__What needs to be done__
For this exercise, repeat all of the material verbatim apart from its images.
****************************************
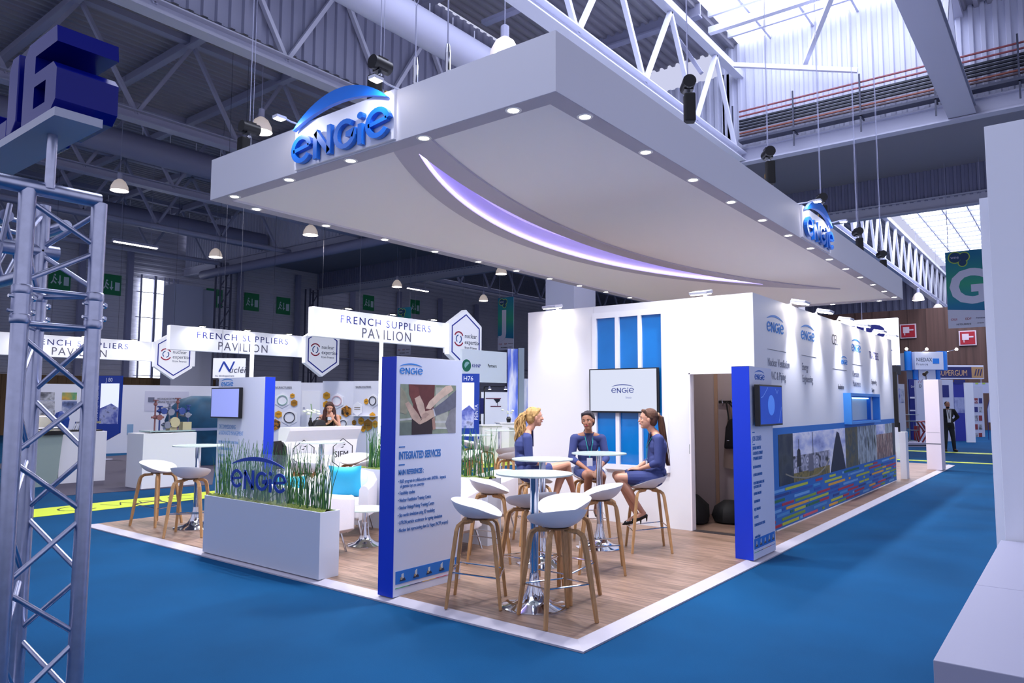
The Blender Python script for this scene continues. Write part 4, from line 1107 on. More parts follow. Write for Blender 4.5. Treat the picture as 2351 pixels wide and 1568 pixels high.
copy_tree(ac0, loc=(1.75, 2.95, ZP), rz=math.radians(180), label='white tub armchair glimpsed to the right of the front totem')
copy_tree(ac0, loc=(2.95, 3.35, ZP), rz=math.radians(150), label='white tub armchair behind the bar stools, near the blonde woman')
cush = mat('turquoise_satin', '#2aa8cf', .45, bump=.5, bscale=9)
def cushion(loc, rot, label):
    b = MB(); n = 14
    for side in (1, -1):
        g_ = {}
        for i in range(n + 1):
            for j in range(n + 1):
                x, y = -1 + 2 * i / n, -1 + 2 * j / n
                pin = 1 - .10 * (1 - x * x) * 0 - .09 * (1 - abs(y) ** 2) * abs(x) ** 6
                th = .075 * ((1 - x ** 4) * (1 - y ** 4)) ** .6
                px_ = x * .21 * (1 - .10 * (1 - y * y)); py_ = y * .21 * (1 - .10 * (1 - x * x))
                g_[i, j] = b.P((px_, side * th, py_ + .2))
        for i in range(n):
            for j in range(n):
                q = (g_[i, j], g_[i + 1, j], g_[i + 1, j + 1], g_[i, j + 1]); b.F(q if side < 0 else q[::-1])
    o = b.build('cushion', cush, None, smooth=True); o.location = loc; o.rotation_euler = rot
    tag(o, label, 'cushion', 'turquoise cushions'); return o
cushion((1.86, 4.70, .452), (math.radians(-14), 0, math.radians(125)), 'turquoise cushion on the armchair behind the low glass table')
cushion((.58, 4.16, .452), (math.radians(-14), 0, math.radians(-80)), 'turquoise cushion half hidden by the horsetail stems')

# ================================================================ FOREGROUND TOWER, NUMBER SIGN, RIGHT STAND
A_ = Vector((-3.26, .21, 0)); B_ = A_ + Vector((.235, 0, 0)); C3 = A_ + Vector((.1175, .2035, 0)); ZT = 2.395
t = thing('lattice_tower', 'aluminium triangular lattice tower in the left foreground', 'lattice tower', A_)
R_ = .027
for P_ in (A_, B_, C3):
    q = P_ - A_
    b = MB(); b.tube([q, q + UZ * (ZT - .01)], R_, 24); b.build('chord_tube', alu, t, smooth=True)
    b = MB()
    for z in (1.93, 2.03):
        b.lathe([(R_ + .001, z - .018), (R_ + .005, z - .012), (R_ + .005, z + .012), (R_ + .001, z + .018)], q, 24)
    b.lathe([(R_ + .003, 1.94), (R_ + .003, 2.02)], q, 24); b.build('coupling_sleeve', alu, t, smooth=True)
    b = MB()
    for z in (1.955, 2.005):
        b.tube([q + Vector((-.042, -.01, z)), q + Vector((.042, .01, z))], .006, 8); b.tube([q + Vector((.038, .01, z)), q + Vector((.046, .012, z))], .011, 6)
    b.build('coupling_pin', chrome, t)
def brace(p, q, nm='brace', r=.0095, par=None):
    b = MB(); b.tube([p, q], r, 10)
    b.build(nm, alu, par or t, smooth=True)
for (P_, Q_, ph) in ((A_ - A_, B_ - A_, 0), (B_ - A_, C3 - A_, 0), (C3 - A_, A_ - A_, .25)):
    z = 1.885; up = True; k = 0
    zs = [1.885 - .215 * i for i in range(0, 10)]
    for i in range(len(zs) - 1):
        a, c = (P_, Q_) if (i + int(ph * 2)) % 2 == 0 else (Q_, P_)
        brace(a + UZ * (zs[i] - .01), c + UZ * (zs[i + 1] + .01))
    brace(P_ + UZ * 2.035, Q_ + UZ * 2.035); brace(P_ + UZ * 1.915, Q_ + UZ * 1.915)
    brace(Q_ + UZ * 2.20 if ph != .5 else P_ + UZ * 2.2, P_ + UZ * 2.06 if ph != .5 else Q_ + UZ * 2.06); brace(P_ + UZ * 2.35, Q_ + UZ * 2.22)
b = MB(); b.tube([Vector((-1.4, 0, ZT)), (B_ - A_) + Vector((0, 0, ZT))], R_, 24); b.build('top_tube', alu, t, smooth=True)
b = MB(); b.tube([C3 - A_ + Vector((-1.5, 0, 2.21)), C3 - A_ + Vector((.06, 0, 2.21))], R_, 24); b.build('top_tube', alu, t, smooth=True)
b = MB(); b.lathe([(.17, 0), (.17, .012)], (.1175, .07, .0), 4); b.box(-.06, .3, -.06, .27, 0, .012); b.build('base_plate', alu, t)
t = thing('lattice_girder', 'aluminium lattice girder leaving the tower head towards the left edge', 'lattice girder', A_ + Vector((-1.5, 0, ZT - .02)))
for (dy, dz) in ((.235, 0.0), (.12, -.40)):
    b = MB(); b.tube([(0, dy, dz), (1.44, dy, dz)], R_ * .9, 20); b.build('chord_tube', alu, t, smooth=True)
for k in range(9):
    x = .08 + k * .16
    brace((x, .06, -.05), (x + .08, .12, -.38), par=t); brace((x + .08, .12, -.38), (x + .16, .235, -.0), par=t); brace((x, .06, -.05), (x + .1, .225, -.02), par=t)
t = thing('lattice_girder', 'aluminium lattice girder running back from the tower head, far side', 'lattice girder', C3 + Vector((0, 0, ZT - .2)), 0)
for (dx, dz) in ((-.1, .14), (.1, .14), (0, -.06)):
    b = MB(); b.tube([(dx, .05, dz), (dx, 1.9, dz)], .024, 16); b.build('chord_tube', alu, t, smooth=True)
for k in range(9):
    y = .08 + k * .2; brace((-.1, y, .14), (0, y + .1, -.06), par=t); brace((0, y + .1, -.06), (.1, y + .2, .14), par=t); brace((-.1, y, .14), (.1, y + .1, .14), par=t)
# number sign
pz = 2.592
t = thing('number_sign', 'glossy blue block letters J6 on a white board above the tower', 'sign', A_ + Vector((0, 0, pz)))
gl = mat('glossy_blue_block', '#06127c', .25, spec=.3)
def yz(p): return (-(p[0] - .21), p[1] - pz)   # image-left is +Y: run along -Y
six = [(.03, 2.925), (.26, 2.925), (.315, 2.885), (.315, 2.63), (.05, 2.63), (.01, 2.67), (.01, 2.755), (.045, 2.79), (.205, 2.79), (.205, 2.865), (.012, 2.865), (.005, 2.885)]
six = [(.03, 2.925), (.275, 2.925), (.315, 2.885), (.315, 2.63), (.05, 2.63), (.01, 2.66), (.01, 2.765), (.045, 2.8), (.20, 2.8), (.20, 2.865), (.02, 2.865), (.02, 2.91)]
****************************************
__Output for this task__
The Blender Python script for this scene continues. Write part 4, from line 1107 on. More parts follow. Write for Blender 4.5. Treat the picture as 2351 pixels wide and 1568 pixels high.
copy_tree(ac0, loc=(1.75, 2.95, ZP), rz=math.radians(180), label='white tub armchair glimpsed to the right of the front totem')
copy_tree(ac0, loc=(2.95, 3.35, ZP), rz=math.radians(150), label='white tub armchair behind the bar stools, near the blonde woman')
cush = mat('turquoise_satin', '#2aa8cf', .45, bump=.5, bscale=9)
def cushion(loc, rot, label):
    b = MB(); n = 14
    for side in (1, -1):
        g_ = {}
        for i in range(n + 1):
            for j in range(n + 1):
                x, y = -1 + 2 * i / n, -1 + 2 * j / n
                pin = 1 - .10 * (1 - x * x) * 0 - .09 * (1 - abs(y) ** 2) * abs(x) ** 6
                th = .075 * ((1 - x ** 4) * (1 - y ** 4)) ** .6
                px_ = x * .21 * (1 - .10 * (1 - y * y)); py_ = y * .21 * (1 - .10 * (1 - x * x))
                g_[i, j] = b.P((px_, side * th, py_ + .2))
        for i in range(n):
            for j in range(n):
                q = (g_[i, j], g_[i + 1, j], g_[i + 1, j + 1], g_[i, j + 1]); b.F(q if side < 0 else q[::-1])
    o = b.build('cushion', cush, None, smooth=True); o.location = loc; o.rotation_euler = rot
    tag(o, label, 'cushion', 'turquoise cushions'); return o
cushion((1.86, 4.70, .452), (math.radians(-14), 0, math.radians(125)), 'turquoise cushion on the armchair behind the low glass table')
cushion((.58, 4.16, .452), (math.radians(-14), 0, math.radians(-80)), 'turquoise cushion half hidden by the horsetail stems')

# ================================================================ FOREGROUND TOWER, NUMBER SIGN, RIGHT STAND
A_ = Vector((-3.26, .21, 0)); B_ = A_ + Vector((.235, 0, 0)); C3 = A_ + Vector((.1175, .2035, 0)); ZT = 2.395
t = thing('lattice_tower', 'aluminium triangular lattice tower in the left foreground', 'lattice tower', A_)
R_ = .027
for P_ in (A_, B_, C3):
    q = P_ - A_
    b = MB(); b.tube([q, q + UZ * (ZT - .01)], R_, 24); b.build('chord_tube', alu, t, smooth=True)
    b = MB()
    for z in (1.93, 2.03):
        b.lathe([(R_ + .001, z - .018), (R_ + .005, z - .012), (R_ + .005, z + .012), (R_ + .001, z + .018)], q, 24)
    b.lathe([(R_ + .003, 1.94), (R_ + .003, 2.02)], q, 24); b.build('coupling_sleeve', alu, t, smooth=True)
    b = MB()
    for z in (1.955, 2.005):
        b.tube([q + Vector((-.042, -.01, z)), q + Vector((.042, .01, z))], .006, 8); b.tube([q + Vector((.038, .01, z)), q + Vector((.046, .012, z))], .011, 6)
    b.build('coupling_pin', chrome, t)
def brace(p, q, nm='brace', r=.0095, par=None):
    b = MB(); b.tube([p, q], r, 10)
    b.build(nm, alu, par or t, smooth=True)
for (P_, Q_, ph) in ((A_ - A_, B_ - A_, 0), (B_ - A_, C3 - A_, 0), (C3 - A_, A_ - A_, .25)):
    z = 1.885; up = True; k = 0
    zs = [1.885 - .215 * i for i in range(0, 10)]
    for i in range(len(zs) - 1):
        a, c = (P_, Q_) if (i + int(ph * 2)) % 2 == 0 else (Q_, P_)
        brace(a + UZ * (zs[i] - .01), c + UZ * (zs[i + 1] + .01))
    brace(P_ + UZ * 2.035, Q_ + UZ * 2.035); brace(P_ + UZ * 1.915, Q_ + UZ * 1.915)
    brace(Q_ + UZ * 2.20 if ph != .5 else P_ + UZ * 2.2, P_ + UZ * 2.06 if ph != .5 else Q_ + UZ * 2.06); brace(P_ + UZ * 2.35, Q_ + UZ * 2.22)
b = MB(); b.tube([Vector((-1.4, 0, ZT)), (B_ - A_) + Vector((0, 0, ZT))], R_, 24); b.build('top_tube', alu, t, smooth=True)
b = MB(); b.tube([C3 - A_ + Vector((-1.5, 0, 2.21)), C3 - A_ + Vector((.06, 0, 2.21))], R_, 24); b.build('top_tube', alu, t, smooth=True)
b = MB(); b.lathe([(.17, 0), (.17, .012)], (.1175, .07, .0), 4); b.box(-.06, .3, -.06, .27, 0, .012); b.build('base_plate', alu, t)
t = thing('lattice_girder', 'aluminium lattice girder leaving the tower head towards the left edge', 'lattice girder', A_ + Vector((-1.5, 0, ZT - .02)))
for (dy, dz) in ((.235, 0.0), (.12, -.40)):
    b = MB(); b.tube([(0, dy, dz), (1.44, dy, dz)], R_ * .9, 20); b.build('chord_tube', alu, t, smooth=True)
for k in range(9):
    x = .08 + k * .16
    brace((x, .06, -.05), (x + .08, .12, -.38), par=t); brace((x + .08, .12, -.38), (x + .16, .235, -.0), par=t); brace((x, .06, -.05), (x + .1, .225, -.02), par=t)
t = thing('lattice_girder', 'aluminium lattice girder running back from the tower head, far side', 'lattice girder', C3 + Vector((0, 0, ZT - .2)), 0)
for (dx, dz) in ((-.1, .14), (.1, .14), (0, -.06)):
    b = MB(); b.tube([(dx, .05, dz), (dx, 1.9, dz)], .024, 16); b.build('chord_tube', alu, t, smooth=True)
for k in range(9):
    y = .08 + k * .2; brace((-.1, y, .14), (0, y + .1, -.06), par=t); brace((0, y + .1, -.06), (.1, y + .2, .14), par=t); brace((-.1, y, .14), (.1, y + .1, .14), par=t)
# number sign
pz = 2.592
t = thing('number_sign', 'glossy blue block letters J6 on a white board above the tower', 'sign', A_ + Vector((0, 0, pz)))
gl = mat('glossy_blue_block', '#06127c', .25, spec=.3)
def yz(p): return (-(p[0] - .21), p[1] - pz)   # image-left is +Y: run along -Y
six = [(.03, 2.925), (.26, 2.925), (.315, 2.885), (.315, 2.63), (.05, 2.63), (.01, 2.67), (.01, 2.755), (.045, 2.79), (.205, 2.79), (.205, 2.865), (.012, 2.865), (.005, 2.885)]
six = [(.03, 2.925), (.275, 2.925), (.315, 2.885), (.315, 2.63), (.05, 2.63), (.01, 2.66), (.01, 2.765), (.045, 2.8), (.20, 2.8), (.20, 2.865), (.02, 2.865), (.02, 2.91)]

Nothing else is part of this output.